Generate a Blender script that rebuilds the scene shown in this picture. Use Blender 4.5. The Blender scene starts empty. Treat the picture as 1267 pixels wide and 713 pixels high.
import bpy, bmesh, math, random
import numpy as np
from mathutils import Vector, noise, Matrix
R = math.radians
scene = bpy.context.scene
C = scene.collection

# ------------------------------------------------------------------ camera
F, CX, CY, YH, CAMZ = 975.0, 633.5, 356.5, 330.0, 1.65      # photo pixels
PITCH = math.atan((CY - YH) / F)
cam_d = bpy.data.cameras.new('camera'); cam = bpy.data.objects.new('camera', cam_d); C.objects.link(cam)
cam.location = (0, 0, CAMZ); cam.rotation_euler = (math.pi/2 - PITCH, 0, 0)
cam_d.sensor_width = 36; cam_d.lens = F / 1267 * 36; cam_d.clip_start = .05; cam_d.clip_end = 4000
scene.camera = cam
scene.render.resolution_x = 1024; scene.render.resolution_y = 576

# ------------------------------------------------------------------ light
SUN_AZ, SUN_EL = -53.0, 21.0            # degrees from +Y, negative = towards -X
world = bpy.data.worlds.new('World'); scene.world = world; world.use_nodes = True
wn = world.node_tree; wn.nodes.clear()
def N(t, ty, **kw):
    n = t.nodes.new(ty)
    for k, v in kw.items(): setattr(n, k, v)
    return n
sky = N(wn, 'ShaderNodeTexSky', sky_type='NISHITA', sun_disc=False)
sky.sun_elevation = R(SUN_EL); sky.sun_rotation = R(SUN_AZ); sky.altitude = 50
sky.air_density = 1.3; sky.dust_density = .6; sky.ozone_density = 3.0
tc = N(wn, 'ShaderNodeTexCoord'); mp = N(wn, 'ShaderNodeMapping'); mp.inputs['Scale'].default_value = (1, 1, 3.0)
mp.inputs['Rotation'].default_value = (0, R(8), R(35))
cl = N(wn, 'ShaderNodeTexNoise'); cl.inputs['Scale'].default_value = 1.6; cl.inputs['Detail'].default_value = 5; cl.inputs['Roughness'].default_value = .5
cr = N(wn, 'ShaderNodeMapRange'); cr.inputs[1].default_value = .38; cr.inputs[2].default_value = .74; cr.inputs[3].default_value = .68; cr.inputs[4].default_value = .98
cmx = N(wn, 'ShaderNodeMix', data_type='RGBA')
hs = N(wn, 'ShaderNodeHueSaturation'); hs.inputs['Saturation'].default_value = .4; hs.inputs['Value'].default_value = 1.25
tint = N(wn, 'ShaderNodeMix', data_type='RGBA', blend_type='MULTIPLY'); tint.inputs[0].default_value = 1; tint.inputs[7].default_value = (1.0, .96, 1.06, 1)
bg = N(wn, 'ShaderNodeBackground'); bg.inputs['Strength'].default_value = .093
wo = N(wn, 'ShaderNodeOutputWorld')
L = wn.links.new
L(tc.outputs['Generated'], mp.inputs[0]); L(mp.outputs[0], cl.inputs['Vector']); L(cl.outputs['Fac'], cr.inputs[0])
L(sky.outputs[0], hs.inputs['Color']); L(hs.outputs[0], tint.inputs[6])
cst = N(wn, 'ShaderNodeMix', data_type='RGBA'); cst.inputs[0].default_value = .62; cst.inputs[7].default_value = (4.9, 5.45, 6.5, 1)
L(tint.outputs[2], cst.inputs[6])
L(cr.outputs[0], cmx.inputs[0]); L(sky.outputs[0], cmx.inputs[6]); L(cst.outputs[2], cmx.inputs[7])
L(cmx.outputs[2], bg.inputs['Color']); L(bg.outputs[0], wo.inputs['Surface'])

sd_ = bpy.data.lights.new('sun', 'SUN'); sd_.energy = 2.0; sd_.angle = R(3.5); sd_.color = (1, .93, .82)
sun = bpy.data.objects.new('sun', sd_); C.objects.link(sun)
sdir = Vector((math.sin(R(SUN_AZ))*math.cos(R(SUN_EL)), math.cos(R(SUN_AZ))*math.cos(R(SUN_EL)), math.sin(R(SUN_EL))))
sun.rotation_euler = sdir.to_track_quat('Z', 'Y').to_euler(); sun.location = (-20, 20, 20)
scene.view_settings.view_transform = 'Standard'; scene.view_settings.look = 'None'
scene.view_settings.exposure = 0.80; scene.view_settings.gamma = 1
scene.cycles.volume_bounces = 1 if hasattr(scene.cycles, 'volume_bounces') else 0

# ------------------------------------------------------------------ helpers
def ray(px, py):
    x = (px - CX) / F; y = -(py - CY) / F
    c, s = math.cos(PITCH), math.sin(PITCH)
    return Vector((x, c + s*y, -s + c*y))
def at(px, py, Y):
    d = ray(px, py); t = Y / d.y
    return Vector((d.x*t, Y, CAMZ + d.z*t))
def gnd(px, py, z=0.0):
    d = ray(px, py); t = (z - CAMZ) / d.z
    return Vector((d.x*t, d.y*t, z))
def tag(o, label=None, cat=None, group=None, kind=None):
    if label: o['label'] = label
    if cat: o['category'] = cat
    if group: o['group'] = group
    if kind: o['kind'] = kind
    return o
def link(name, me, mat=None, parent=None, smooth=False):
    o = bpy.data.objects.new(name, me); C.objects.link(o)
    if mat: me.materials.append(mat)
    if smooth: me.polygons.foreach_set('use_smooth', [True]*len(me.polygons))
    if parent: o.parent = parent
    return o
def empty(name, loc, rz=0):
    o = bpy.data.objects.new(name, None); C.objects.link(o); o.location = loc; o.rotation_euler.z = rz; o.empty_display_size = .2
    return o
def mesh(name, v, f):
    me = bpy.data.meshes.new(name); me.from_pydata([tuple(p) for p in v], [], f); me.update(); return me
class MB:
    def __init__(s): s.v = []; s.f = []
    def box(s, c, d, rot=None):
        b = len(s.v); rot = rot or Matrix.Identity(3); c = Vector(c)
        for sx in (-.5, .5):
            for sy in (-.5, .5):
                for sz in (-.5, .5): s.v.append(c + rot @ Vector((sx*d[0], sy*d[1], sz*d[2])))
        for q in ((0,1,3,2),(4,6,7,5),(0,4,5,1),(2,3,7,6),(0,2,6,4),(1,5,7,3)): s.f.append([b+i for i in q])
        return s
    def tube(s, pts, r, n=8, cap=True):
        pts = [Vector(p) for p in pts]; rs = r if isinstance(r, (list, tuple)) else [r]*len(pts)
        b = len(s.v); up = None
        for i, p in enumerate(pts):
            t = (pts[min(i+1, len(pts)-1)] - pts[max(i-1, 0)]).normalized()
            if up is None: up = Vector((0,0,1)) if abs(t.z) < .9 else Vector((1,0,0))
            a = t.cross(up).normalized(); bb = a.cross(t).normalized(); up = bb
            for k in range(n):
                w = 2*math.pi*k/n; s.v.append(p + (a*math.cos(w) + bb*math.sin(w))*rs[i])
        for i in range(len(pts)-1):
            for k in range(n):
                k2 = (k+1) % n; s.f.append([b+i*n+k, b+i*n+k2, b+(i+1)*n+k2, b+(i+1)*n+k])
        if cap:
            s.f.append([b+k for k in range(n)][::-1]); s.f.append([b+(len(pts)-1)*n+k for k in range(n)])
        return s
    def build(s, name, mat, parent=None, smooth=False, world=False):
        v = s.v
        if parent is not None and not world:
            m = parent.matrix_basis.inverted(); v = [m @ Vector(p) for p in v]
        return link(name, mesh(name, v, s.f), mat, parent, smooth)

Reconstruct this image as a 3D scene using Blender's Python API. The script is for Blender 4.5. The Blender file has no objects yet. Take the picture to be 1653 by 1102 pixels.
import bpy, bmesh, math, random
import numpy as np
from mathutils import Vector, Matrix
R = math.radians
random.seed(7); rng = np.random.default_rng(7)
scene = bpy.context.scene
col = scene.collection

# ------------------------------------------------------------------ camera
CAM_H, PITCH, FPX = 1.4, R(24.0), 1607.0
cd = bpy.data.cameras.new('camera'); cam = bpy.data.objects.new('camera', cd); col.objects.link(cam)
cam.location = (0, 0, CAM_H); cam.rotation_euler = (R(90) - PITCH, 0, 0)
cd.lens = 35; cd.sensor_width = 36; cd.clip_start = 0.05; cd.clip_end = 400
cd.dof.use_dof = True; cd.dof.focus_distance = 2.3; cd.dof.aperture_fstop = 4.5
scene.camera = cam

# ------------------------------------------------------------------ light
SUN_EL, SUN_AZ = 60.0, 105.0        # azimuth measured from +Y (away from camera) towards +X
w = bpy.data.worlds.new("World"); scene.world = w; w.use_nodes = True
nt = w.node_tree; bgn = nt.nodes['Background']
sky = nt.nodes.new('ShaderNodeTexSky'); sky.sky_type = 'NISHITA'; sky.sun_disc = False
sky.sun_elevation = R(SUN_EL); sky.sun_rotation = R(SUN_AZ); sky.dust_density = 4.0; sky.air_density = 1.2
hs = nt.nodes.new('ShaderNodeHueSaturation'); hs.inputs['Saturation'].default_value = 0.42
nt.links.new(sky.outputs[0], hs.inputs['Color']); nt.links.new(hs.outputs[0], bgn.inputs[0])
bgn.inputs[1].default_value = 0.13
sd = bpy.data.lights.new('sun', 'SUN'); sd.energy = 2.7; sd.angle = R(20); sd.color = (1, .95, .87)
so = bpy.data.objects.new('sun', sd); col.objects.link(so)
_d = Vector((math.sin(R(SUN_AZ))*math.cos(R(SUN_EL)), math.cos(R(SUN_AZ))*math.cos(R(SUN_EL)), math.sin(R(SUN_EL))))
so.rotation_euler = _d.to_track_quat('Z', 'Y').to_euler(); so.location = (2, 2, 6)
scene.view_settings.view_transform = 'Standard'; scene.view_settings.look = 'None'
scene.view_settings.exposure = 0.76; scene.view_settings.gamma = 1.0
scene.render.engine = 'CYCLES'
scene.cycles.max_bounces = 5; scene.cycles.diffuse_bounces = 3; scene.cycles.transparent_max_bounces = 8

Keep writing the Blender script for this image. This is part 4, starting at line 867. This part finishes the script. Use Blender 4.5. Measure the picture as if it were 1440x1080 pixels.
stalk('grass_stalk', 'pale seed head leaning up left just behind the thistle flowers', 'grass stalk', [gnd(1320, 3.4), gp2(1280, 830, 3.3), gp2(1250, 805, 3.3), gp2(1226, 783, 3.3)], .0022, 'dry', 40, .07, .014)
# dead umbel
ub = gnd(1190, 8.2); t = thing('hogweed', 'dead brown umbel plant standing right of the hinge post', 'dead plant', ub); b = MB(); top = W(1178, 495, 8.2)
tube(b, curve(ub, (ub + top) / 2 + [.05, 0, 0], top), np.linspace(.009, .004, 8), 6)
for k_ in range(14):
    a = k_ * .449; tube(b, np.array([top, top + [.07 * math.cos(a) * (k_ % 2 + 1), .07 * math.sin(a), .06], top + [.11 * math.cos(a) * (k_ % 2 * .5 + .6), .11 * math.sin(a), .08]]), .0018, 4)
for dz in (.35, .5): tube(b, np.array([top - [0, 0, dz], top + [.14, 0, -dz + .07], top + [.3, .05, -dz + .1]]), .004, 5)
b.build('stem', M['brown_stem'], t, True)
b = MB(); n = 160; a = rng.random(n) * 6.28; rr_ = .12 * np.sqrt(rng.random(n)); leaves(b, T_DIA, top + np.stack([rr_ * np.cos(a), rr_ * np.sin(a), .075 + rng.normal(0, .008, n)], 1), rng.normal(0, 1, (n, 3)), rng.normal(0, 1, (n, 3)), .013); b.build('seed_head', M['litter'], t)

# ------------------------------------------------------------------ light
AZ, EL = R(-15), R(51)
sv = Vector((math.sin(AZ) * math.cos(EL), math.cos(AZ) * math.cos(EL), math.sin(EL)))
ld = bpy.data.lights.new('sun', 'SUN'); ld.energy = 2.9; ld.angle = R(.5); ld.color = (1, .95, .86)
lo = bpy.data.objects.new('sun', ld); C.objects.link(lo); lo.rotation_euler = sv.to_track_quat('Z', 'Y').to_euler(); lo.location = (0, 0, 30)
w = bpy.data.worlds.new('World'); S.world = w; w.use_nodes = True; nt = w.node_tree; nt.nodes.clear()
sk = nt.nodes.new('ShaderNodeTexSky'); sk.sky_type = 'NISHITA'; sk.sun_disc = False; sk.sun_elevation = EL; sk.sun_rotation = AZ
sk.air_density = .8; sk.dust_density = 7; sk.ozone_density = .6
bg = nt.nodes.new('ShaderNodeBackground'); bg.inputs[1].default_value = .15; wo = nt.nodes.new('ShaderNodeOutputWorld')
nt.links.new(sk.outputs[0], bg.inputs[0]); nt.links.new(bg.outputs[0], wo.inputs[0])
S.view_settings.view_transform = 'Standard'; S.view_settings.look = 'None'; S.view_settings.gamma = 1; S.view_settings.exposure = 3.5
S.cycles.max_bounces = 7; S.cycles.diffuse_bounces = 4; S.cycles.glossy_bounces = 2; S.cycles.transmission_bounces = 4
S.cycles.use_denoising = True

» Task: Copy out only the lines running from the beginning of the data to the line with "C = scene.collection", both ends included.

» Complete response:
Generate a Blender script that rebuilds the scene shown in this picture. Use Blender 4.5. The Blender scene starts empty. Treat the picture as 1267 pixels wide and 713 pixels high.
import bpy, bmesh, math, random
import numpy as np
from mathutils import Vector, noise, Matrix
R = math.radians
scene = bpy.context.scene
C = scene.collection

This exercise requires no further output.